> THE REQUEST:
Check each line of the material below for "from", then copy the ones that contain it.

** Begin **

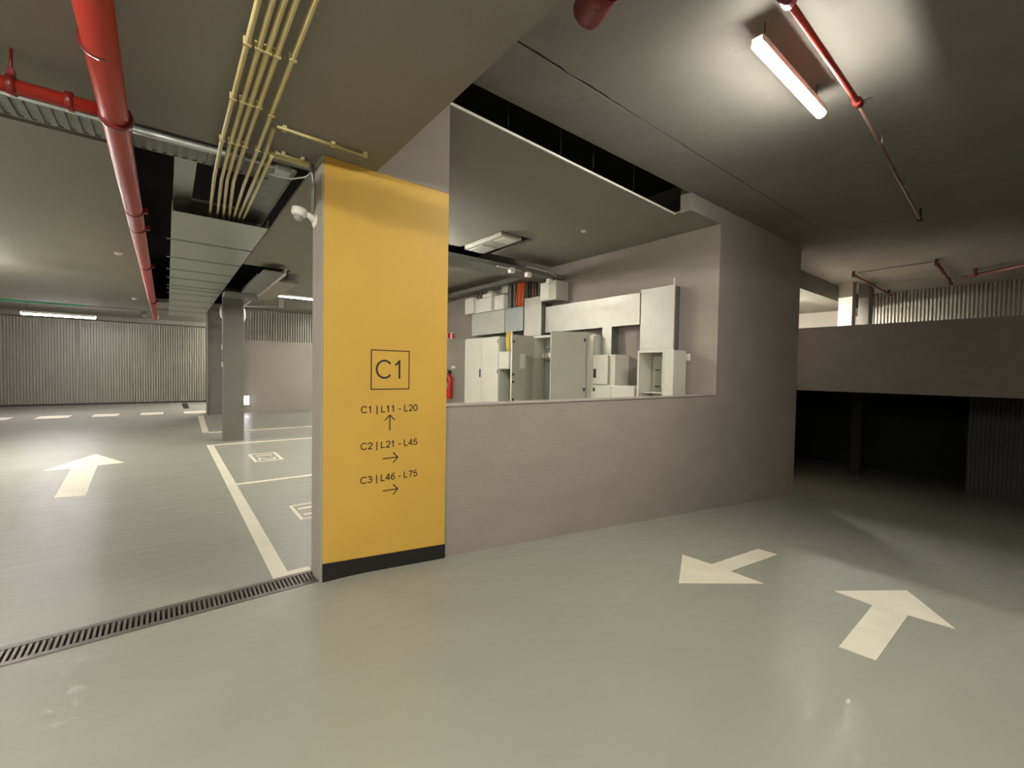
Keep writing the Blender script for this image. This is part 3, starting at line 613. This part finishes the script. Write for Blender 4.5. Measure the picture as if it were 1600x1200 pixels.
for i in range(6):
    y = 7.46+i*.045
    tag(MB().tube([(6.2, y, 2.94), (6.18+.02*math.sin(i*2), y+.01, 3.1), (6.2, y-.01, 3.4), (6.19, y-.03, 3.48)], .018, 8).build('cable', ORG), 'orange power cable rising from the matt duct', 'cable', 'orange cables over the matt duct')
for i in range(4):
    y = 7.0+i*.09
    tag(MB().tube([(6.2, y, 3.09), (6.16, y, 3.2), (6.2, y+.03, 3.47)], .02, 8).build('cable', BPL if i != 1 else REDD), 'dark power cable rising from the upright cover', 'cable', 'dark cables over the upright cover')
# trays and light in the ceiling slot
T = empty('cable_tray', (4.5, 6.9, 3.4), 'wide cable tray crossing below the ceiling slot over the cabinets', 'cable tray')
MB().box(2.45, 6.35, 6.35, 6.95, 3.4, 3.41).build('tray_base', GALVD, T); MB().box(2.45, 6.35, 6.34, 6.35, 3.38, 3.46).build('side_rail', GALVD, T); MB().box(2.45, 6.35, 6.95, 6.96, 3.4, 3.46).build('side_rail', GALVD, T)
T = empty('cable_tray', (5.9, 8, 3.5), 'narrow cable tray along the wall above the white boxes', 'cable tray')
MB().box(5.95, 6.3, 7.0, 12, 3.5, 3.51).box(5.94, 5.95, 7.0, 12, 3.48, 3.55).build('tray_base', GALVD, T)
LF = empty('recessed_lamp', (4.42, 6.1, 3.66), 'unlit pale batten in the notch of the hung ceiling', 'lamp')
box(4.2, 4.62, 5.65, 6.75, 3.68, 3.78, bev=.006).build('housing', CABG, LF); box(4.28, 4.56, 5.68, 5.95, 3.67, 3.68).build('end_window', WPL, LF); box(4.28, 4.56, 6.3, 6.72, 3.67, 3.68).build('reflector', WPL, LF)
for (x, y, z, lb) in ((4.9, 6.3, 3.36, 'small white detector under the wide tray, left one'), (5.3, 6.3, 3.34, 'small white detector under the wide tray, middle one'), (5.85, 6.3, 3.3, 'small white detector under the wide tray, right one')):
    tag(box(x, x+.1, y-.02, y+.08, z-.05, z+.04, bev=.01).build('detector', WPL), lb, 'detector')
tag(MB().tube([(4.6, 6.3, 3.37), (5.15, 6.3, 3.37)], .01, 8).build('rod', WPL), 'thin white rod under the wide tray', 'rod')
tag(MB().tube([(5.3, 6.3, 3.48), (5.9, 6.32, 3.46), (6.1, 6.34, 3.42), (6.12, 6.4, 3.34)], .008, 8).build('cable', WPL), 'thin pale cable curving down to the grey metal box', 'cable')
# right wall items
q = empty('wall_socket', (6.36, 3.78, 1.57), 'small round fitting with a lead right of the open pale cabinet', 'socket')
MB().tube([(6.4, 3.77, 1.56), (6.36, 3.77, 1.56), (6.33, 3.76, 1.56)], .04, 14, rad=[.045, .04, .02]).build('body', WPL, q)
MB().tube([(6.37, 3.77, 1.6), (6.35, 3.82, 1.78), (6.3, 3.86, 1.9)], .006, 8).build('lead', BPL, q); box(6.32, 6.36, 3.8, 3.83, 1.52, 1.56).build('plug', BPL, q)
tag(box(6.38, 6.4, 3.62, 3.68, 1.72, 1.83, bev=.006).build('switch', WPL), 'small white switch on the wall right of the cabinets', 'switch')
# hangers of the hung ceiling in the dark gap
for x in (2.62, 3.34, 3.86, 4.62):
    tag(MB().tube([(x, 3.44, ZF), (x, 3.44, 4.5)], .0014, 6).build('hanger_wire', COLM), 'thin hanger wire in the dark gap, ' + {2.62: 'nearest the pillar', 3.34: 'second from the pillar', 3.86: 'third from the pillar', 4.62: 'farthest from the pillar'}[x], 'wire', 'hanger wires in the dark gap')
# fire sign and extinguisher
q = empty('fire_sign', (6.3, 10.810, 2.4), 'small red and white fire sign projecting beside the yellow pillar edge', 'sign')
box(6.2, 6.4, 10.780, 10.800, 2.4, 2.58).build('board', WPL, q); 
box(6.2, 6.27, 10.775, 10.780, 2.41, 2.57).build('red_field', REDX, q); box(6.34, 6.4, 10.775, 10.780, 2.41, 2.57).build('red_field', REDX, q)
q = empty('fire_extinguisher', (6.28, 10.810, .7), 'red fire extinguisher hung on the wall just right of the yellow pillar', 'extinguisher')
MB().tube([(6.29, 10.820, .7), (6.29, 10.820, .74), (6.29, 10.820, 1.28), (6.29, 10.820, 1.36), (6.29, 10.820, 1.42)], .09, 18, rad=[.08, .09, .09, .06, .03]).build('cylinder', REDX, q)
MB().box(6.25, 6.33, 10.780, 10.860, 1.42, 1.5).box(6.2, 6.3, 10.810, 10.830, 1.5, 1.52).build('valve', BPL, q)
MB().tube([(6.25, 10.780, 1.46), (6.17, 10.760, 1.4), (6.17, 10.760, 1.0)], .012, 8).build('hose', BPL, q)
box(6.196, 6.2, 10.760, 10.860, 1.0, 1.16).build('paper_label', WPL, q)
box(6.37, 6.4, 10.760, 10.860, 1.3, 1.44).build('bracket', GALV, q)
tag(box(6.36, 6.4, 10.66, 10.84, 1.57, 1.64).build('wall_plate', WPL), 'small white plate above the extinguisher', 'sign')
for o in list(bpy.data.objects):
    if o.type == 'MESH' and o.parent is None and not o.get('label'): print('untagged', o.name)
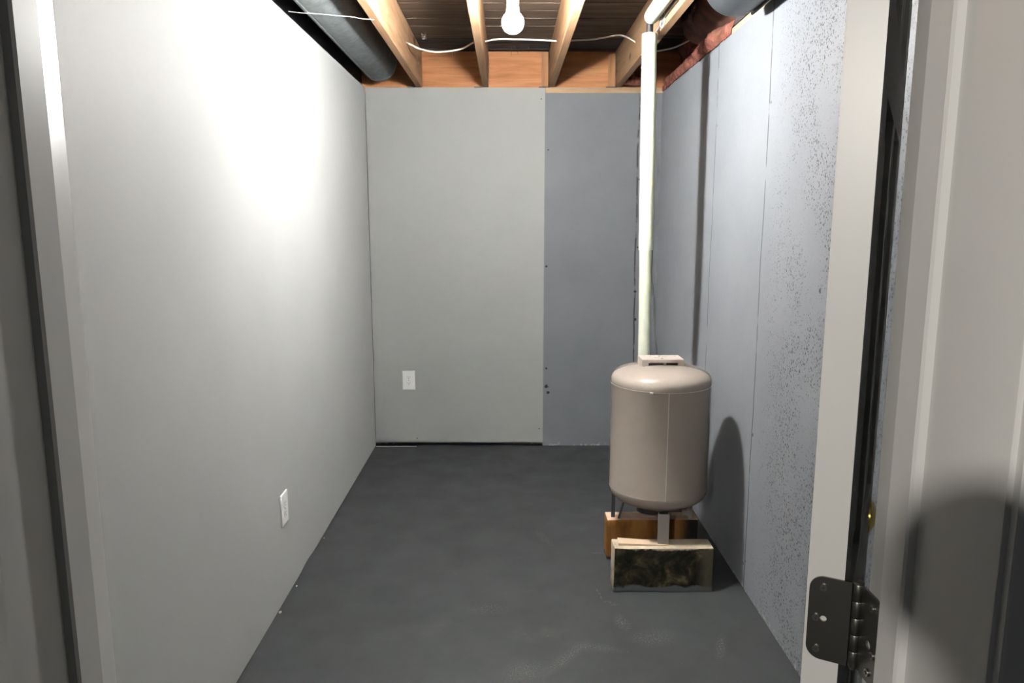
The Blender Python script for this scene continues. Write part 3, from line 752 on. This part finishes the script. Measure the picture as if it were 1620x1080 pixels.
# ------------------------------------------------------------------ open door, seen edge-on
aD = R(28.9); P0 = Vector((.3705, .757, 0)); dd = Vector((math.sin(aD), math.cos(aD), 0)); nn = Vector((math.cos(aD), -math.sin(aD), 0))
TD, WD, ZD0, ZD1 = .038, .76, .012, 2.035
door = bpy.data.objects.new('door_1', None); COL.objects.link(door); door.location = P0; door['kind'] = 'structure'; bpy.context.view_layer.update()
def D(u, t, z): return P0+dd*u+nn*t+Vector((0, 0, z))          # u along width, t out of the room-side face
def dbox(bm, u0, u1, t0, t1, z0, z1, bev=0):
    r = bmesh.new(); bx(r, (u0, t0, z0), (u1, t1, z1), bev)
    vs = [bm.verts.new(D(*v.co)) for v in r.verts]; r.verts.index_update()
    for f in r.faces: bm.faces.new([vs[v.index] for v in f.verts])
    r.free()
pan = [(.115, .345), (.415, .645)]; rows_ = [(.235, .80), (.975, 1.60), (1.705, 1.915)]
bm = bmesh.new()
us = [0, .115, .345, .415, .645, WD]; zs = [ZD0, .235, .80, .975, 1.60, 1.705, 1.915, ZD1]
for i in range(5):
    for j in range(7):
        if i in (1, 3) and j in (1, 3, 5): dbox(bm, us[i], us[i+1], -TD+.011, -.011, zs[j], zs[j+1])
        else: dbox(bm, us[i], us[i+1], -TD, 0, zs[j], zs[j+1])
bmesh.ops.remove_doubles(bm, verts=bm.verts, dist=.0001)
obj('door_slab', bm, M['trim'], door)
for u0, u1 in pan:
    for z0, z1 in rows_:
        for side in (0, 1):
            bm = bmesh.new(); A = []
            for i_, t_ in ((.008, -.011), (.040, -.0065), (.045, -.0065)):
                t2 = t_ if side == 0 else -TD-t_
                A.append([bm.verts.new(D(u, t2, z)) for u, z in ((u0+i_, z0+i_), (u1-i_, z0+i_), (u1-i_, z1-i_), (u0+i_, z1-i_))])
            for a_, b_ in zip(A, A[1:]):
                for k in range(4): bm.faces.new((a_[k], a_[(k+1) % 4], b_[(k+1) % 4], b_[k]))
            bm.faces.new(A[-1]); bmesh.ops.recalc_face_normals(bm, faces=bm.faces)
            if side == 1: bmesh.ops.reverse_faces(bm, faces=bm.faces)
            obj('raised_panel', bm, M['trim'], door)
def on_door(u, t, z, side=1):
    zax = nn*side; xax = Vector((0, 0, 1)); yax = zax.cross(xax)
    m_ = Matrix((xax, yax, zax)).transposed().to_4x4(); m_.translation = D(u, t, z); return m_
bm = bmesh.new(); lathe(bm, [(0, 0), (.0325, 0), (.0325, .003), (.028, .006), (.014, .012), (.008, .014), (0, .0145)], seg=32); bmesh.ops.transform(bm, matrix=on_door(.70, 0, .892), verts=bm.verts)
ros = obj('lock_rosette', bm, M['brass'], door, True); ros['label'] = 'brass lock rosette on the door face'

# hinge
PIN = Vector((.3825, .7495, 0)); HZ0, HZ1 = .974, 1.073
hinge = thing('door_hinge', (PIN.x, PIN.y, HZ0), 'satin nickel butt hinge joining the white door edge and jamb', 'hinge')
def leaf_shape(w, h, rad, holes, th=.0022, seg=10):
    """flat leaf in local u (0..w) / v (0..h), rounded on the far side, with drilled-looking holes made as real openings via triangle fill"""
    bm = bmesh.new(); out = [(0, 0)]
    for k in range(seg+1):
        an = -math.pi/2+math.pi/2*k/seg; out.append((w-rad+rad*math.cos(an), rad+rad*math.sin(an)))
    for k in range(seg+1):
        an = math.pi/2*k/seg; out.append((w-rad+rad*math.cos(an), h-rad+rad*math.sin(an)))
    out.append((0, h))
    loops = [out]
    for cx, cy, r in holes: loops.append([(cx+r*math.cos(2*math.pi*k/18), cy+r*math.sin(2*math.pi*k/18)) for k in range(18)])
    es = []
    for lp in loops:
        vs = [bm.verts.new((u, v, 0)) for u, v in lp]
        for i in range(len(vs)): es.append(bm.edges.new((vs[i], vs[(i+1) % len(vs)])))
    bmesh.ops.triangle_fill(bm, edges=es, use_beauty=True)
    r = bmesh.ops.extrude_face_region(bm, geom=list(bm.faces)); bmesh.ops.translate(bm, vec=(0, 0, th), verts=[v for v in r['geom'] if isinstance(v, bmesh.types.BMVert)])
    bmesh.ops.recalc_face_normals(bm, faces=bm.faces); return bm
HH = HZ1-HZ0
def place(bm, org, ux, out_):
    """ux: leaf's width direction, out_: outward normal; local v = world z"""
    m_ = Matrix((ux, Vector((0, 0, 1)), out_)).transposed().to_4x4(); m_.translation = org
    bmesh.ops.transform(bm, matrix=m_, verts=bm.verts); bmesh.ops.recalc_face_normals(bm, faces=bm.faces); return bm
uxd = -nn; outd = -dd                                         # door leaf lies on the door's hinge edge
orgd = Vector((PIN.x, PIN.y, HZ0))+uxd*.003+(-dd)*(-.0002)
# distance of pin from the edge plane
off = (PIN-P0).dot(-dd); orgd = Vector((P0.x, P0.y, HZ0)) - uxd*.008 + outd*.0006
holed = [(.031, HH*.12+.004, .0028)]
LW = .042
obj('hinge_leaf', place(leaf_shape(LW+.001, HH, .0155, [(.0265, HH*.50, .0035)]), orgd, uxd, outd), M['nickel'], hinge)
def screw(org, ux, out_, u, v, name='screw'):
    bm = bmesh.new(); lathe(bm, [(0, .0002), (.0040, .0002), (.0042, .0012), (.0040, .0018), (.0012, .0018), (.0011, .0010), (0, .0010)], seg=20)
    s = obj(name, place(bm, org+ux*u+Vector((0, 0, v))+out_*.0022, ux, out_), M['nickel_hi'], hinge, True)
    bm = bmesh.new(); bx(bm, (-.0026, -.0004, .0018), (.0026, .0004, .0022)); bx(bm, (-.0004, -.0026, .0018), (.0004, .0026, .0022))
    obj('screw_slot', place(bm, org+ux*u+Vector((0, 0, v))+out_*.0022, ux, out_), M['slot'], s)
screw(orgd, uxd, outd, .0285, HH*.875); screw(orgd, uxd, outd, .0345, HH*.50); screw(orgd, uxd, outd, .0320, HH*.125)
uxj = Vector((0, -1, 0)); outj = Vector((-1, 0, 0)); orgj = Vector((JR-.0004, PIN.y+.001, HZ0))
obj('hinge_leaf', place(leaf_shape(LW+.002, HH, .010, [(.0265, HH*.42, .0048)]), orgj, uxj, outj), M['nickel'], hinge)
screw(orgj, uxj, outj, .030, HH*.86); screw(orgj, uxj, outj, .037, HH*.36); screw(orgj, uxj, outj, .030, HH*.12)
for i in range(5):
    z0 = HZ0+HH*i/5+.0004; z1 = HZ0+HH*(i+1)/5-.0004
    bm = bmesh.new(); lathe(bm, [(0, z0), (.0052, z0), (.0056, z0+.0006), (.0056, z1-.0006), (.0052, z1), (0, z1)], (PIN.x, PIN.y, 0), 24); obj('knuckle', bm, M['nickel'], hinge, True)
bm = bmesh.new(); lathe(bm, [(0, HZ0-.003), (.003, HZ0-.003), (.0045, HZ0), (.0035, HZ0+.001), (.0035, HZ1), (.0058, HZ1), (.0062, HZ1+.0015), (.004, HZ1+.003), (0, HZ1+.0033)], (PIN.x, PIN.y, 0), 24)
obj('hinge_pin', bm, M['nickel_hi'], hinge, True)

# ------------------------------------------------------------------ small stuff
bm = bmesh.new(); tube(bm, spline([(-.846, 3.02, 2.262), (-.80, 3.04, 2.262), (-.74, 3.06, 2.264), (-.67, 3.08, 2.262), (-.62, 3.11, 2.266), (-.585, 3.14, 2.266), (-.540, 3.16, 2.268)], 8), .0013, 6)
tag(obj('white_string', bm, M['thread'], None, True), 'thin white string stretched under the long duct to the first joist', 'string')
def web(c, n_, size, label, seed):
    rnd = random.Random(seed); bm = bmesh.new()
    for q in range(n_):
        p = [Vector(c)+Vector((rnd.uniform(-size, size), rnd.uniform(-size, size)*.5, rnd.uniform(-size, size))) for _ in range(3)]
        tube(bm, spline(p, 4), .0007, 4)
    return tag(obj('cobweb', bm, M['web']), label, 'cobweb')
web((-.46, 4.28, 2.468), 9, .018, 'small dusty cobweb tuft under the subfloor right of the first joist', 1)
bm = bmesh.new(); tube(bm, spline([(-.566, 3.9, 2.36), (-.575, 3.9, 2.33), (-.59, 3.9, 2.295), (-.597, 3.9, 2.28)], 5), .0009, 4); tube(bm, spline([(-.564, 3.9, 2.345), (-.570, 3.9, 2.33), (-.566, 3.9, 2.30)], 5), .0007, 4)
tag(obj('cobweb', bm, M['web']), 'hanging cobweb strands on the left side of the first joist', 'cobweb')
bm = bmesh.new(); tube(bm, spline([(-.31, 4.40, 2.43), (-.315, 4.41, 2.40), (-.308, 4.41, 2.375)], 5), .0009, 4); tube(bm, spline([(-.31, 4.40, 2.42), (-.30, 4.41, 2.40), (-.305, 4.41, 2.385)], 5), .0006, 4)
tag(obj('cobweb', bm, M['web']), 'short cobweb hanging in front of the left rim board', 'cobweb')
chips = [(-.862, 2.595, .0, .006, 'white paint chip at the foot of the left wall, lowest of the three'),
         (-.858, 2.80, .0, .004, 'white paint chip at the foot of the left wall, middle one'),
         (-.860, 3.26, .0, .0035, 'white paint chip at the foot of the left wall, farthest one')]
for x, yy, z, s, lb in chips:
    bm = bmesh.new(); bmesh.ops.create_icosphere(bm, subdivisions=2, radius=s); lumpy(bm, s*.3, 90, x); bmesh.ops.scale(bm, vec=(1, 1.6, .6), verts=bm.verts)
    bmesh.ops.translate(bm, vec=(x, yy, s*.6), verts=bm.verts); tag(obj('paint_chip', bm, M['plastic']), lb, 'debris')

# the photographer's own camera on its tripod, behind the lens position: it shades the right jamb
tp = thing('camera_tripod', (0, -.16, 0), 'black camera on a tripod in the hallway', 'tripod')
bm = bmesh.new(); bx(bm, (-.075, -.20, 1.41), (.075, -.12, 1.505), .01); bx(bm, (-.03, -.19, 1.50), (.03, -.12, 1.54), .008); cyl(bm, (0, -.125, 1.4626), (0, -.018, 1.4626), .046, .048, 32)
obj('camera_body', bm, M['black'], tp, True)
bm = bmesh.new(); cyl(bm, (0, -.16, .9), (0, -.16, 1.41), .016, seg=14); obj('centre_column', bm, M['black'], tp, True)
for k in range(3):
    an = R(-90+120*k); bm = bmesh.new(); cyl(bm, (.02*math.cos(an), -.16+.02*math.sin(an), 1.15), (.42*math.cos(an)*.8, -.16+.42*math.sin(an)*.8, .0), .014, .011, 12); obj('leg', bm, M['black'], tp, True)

** End **

> ANSWER TO THE EXERCISE:
    tag(MB().tube([(6.2, y, 2.94), (6.18+.02*math.sin(i*2), y+.01, 3.1), (6.2, y-.01, 3.4), (6.19, y-.03, 3.48)], .018, 8).build('cable', ORG), 'orange power cable rising from the matt duct', 'cable', 'orange cables over the matt duct')
    tag(MB().tube([(6.2, y, 3.09), (6.16, y, 3.2), (6.2, y+.03, 3.47)], .02, 8).build('cable', BPL if i != 1 else REDD), 'dark power cable rising from the upright cover', 'cable', 'dark cables over the upright cover')
    tag(MB().tube([(x, 3.44, ZF), (x, 3.44, 4.5)], .0014, 6).build('hanger_wire', COLM), 'thin hanger wire in the dark gap, ' + {2.62: 'nearest the pillar', 3.34: 'second from the pillar', 3.86: 'third from the pillar', 4.62: 'farthest from the pillar'}[x], 'wire', 'hanger wires in the dark gap')
The Blender Python script for this scene continues. Write part 3, from line 752 on. This part finishes the script. Measure the picture as if it were 1620x1080 pixels.
# distance of pin from the edge plane